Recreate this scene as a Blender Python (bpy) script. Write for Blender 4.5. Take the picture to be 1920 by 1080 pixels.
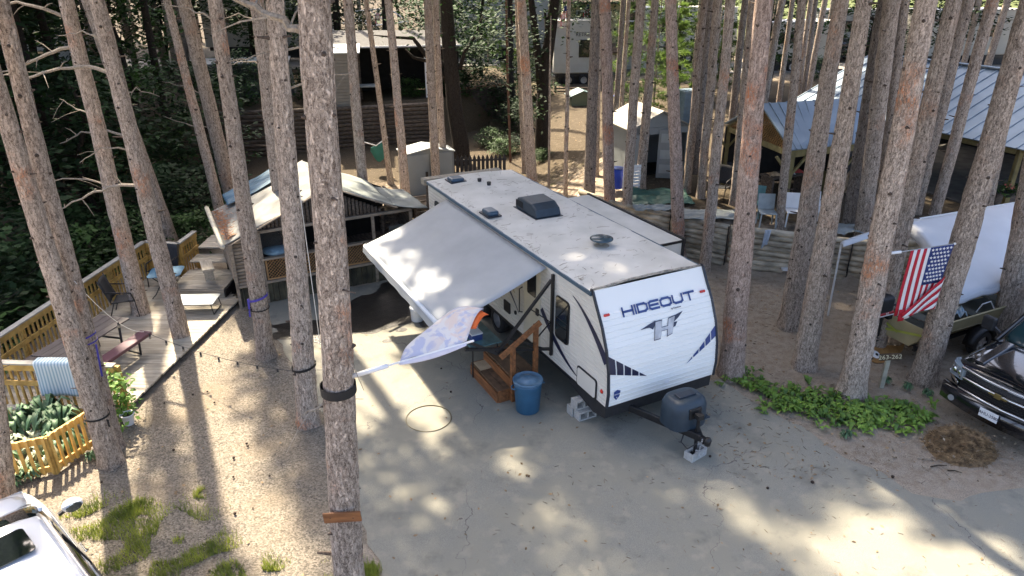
──────────────────────────────
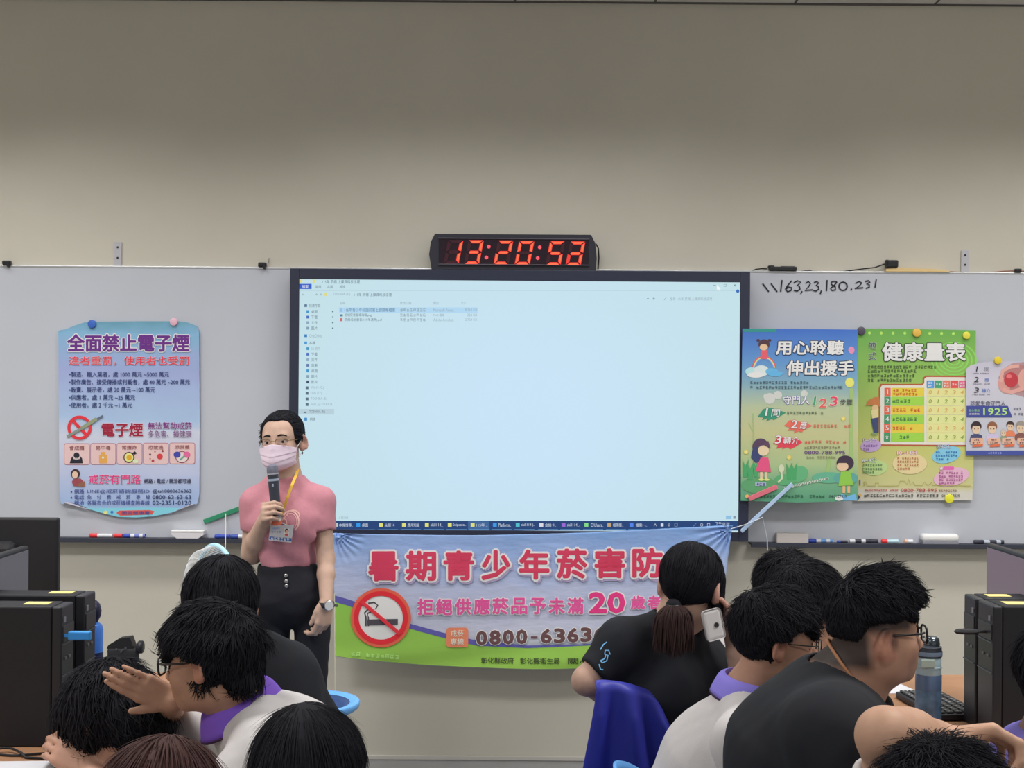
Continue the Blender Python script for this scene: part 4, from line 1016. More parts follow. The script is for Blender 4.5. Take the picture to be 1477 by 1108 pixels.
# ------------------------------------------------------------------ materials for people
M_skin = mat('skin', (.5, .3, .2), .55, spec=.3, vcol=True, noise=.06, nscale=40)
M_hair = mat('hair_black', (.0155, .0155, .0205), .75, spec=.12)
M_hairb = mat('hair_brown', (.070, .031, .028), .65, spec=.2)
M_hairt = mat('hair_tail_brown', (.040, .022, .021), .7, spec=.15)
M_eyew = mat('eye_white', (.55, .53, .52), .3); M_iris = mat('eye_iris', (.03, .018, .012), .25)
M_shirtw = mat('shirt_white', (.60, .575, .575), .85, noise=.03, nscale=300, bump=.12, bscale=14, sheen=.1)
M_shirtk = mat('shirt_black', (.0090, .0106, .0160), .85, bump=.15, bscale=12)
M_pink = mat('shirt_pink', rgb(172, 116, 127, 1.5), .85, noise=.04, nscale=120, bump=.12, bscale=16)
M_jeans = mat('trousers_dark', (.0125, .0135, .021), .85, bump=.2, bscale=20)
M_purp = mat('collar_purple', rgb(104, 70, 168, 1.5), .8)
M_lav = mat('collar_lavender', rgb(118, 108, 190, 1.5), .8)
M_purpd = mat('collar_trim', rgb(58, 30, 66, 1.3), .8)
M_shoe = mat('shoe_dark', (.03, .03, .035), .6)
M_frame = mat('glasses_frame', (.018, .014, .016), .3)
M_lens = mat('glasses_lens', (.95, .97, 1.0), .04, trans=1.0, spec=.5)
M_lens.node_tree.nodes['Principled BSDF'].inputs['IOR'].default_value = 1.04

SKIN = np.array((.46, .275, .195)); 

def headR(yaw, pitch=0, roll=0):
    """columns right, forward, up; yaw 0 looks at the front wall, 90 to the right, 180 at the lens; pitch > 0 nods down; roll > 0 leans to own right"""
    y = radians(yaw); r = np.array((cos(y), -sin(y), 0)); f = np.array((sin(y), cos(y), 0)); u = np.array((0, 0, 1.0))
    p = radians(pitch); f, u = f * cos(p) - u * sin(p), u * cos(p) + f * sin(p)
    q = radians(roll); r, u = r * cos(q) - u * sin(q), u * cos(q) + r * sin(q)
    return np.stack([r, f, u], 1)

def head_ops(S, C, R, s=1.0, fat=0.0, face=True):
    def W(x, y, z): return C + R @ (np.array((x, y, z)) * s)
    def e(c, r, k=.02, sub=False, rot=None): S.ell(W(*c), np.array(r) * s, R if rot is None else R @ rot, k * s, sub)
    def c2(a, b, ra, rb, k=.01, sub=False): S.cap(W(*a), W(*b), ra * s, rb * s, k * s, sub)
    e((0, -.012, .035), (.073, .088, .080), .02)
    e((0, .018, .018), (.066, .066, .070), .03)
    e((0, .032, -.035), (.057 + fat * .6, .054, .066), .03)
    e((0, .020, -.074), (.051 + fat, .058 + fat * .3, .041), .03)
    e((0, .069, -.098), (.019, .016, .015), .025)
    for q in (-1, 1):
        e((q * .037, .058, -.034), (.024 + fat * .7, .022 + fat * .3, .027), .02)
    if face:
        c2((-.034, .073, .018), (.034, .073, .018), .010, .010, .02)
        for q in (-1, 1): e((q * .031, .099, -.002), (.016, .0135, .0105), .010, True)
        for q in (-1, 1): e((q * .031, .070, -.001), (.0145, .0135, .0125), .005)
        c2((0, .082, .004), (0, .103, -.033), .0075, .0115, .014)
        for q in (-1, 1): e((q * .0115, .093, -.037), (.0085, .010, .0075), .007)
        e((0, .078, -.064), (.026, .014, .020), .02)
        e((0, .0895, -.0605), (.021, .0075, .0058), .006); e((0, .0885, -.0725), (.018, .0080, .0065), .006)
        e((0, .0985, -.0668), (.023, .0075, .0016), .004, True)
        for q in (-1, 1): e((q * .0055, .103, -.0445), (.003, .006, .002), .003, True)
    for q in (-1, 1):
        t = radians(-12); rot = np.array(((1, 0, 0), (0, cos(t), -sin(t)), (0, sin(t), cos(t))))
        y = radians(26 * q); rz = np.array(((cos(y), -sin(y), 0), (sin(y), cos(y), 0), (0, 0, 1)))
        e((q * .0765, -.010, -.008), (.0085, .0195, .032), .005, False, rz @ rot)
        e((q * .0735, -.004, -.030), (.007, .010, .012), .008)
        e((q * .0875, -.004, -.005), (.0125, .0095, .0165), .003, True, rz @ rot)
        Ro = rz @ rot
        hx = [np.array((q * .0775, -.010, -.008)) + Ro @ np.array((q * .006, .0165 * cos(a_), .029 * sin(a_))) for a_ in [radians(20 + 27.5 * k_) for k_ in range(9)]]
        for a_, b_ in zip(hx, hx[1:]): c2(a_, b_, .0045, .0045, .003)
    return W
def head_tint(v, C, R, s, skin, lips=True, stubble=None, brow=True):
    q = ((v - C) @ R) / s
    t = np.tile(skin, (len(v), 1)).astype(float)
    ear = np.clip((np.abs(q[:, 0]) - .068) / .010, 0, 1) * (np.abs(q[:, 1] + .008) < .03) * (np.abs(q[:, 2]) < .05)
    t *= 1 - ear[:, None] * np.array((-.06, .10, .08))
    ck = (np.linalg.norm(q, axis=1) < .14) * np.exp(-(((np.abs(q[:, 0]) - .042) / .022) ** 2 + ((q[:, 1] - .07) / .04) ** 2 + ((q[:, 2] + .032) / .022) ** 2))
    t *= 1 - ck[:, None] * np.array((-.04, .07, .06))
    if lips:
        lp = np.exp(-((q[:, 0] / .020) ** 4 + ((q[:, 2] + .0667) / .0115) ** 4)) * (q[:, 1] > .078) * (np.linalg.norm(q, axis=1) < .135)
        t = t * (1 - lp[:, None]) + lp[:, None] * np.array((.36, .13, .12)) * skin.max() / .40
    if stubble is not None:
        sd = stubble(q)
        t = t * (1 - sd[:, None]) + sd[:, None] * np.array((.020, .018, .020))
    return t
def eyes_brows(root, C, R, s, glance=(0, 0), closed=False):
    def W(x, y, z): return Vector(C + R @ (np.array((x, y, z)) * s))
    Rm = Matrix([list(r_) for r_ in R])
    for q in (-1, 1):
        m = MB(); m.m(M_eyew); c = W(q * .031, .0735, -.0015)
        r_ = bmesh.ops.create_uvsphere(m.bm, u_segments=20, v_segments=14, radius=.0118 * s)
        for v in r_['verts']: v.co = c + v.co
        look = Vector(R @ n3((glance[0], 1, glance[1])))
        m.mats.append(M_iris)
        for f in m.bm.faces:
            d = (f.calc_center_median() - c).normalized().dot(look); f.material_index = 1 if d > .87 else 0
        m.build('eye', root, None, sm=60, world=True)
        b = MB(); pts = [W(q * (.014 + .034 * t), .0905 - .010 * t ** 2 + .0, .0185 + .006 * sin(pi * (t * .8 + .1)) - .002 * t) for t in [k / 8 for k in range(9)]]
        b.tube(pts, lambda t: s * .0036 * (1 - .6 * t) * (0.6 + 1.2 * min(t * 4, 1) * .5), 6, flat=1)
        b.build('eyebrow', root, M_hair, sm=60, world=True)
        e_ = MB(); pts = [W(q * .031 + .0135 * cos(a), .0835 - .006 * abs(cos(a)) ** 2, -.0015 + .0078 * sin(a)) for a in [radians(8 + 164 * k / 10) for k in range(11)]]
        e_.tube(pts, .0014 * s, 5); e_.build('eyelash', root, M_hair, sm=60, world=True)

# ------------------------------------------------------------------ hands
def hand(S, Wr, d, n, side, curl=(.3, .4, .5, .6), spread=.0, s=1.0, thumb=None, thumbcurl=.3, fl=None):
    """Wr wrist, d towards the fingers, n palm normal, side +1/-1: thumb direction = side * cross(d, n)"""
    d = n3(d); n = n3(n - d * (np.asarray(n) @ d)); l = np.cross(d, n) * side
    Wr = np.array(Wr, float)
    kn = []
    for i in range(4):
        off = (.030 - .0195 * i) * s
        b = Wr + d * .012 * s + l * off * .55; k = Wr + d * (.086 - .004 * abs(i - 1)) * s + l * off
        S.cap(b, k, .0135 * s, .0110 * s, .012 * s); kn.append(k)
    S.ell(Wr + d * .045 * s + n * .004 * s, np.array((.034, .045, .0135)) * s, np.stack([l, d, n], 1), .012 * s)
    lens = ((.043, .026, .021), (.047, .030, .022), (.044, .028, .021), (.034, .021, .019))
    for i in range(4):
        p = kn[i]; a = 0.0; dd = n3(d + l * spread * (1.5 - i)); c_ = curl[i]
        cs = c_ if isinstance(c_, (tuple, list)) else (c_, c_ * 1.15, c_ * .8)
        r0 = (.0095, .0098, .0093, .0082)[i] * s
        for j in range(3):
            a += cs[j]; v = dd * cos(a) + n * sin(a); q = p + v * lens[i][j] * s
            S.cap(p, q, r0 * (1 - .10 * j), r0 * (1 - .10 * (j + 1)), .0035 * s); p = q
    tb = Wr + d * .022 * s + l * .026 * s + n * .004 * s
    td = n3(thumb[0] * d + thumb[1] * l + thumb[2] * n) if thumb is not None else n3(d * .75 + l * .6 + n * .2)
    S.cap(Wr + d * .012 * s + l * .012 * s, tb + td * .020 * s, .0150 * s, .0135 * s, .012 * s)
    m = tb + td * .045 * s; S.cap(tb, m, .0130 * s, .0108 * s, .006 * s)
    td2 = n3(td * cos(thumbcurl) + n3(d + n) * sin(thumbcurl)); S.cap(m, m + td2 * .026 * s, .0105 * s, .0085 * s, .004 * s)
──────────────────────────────
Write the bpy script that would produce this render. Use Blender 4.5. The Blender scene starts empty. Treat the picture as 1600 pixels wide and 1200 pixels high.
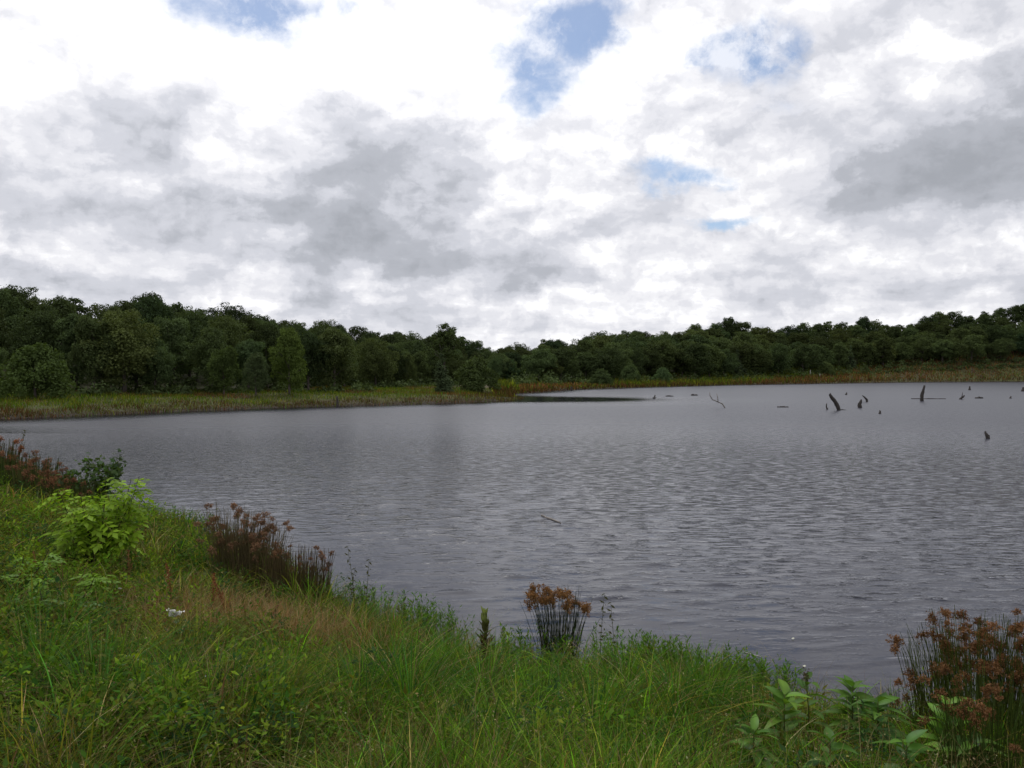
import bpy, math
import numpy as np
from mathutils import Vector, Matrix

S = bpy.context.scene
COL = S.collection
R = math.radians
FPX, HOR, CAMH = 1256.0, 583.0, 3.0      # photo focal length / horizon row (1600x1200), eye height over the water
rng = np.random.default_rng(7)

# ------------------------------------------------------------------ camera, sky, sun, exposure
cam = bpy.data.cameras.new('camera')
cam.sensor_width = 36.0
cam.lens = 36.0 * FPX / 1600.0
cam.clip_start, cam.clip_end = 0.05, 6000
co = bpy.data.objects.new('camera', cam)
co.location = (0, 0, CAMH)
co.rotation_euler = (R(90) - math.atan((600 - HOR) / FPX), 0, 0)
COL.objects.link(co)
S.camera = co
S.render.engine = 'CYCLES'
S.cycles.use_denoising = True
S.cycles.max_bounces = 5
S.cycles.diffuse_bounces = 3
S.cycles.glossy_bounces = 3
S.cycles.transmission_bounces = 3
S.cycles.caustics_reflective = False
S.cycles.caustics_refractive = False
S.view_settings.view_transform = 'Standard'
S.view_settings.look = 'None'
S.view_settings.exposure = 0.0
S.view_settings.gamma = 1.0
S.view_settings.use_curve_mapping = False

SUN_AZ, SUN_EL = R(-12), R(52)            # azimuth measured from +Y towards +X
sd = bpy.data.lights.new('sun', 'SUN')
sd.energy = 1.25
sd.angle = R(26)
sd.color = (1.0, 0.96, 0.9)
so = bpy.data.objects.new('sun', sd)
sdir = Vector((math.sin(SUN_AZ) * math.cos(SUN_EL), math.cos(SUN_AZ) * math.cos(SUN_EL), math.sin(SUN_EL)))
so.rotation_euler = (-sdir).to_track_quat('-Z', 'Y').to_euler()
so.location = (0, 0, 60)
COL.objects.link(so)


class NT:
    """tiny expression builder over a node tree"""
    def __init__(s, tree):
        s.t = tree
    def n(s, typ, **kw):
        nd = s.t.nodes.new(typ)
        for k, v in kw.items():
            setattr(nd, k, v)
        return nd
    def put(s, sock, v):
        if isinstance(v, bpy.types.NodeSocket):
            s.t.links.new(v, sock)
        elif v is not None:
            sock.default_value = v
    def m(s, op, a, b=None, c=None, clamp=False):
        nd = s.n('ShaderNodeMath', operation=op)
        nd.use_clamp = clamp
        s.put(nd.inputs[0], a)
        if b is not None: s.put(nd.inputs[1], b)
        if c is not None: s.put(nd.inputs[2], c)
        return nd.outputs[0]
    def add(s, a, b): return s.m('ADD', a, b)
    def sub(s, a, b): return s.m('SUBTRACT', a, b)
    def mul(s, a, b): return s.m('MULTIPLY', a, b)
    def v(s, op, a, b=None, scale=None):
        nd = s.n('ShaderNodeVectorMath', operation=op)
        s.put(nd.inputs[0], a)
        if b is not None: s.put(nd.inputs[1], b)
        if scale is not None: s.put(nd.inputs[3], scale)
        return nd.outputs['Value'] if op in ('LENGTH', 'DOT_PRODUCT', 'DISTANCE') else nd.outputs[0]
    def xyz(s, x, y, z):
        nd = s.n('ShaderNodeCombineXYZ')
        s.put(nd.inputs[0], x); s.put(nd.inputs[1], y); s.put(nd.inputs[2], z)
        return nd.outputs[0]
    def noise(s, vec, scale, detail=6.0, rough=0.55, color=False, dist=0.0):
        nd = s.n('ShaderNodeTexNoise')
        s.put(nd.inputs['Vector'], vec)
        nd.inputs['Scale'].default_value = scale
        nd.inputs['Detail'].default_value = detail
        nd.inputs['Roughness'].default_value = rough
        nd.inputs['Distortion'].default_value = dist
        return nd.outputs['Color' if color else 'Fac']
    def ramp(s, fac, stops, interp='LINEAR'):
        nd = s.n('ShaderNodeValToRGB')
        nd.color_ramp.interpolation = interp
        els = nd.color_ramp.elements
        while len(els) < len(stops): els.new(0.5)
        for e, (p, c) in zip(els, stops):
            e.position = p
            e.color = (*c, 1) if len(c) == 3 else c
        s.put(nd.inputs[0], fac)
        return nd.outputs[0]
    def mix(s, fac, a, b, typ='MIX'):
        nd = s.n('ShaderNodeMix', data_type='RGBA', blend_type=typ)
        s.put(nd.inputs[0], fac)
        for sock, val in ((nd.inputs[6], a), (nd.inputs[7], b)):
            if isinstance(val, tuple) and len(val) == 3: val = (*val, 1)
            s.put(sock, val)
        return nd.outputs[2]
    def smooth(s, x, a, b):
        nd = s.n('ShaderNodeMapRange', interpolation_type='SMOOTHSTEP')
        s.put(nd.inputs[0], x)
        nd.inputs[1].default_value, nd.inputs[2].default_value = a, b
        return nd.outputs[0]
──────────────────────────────
GIVEN TASK → Report only the number of lines that hold the word "from".

RESPONSE TO THIS TASK → 3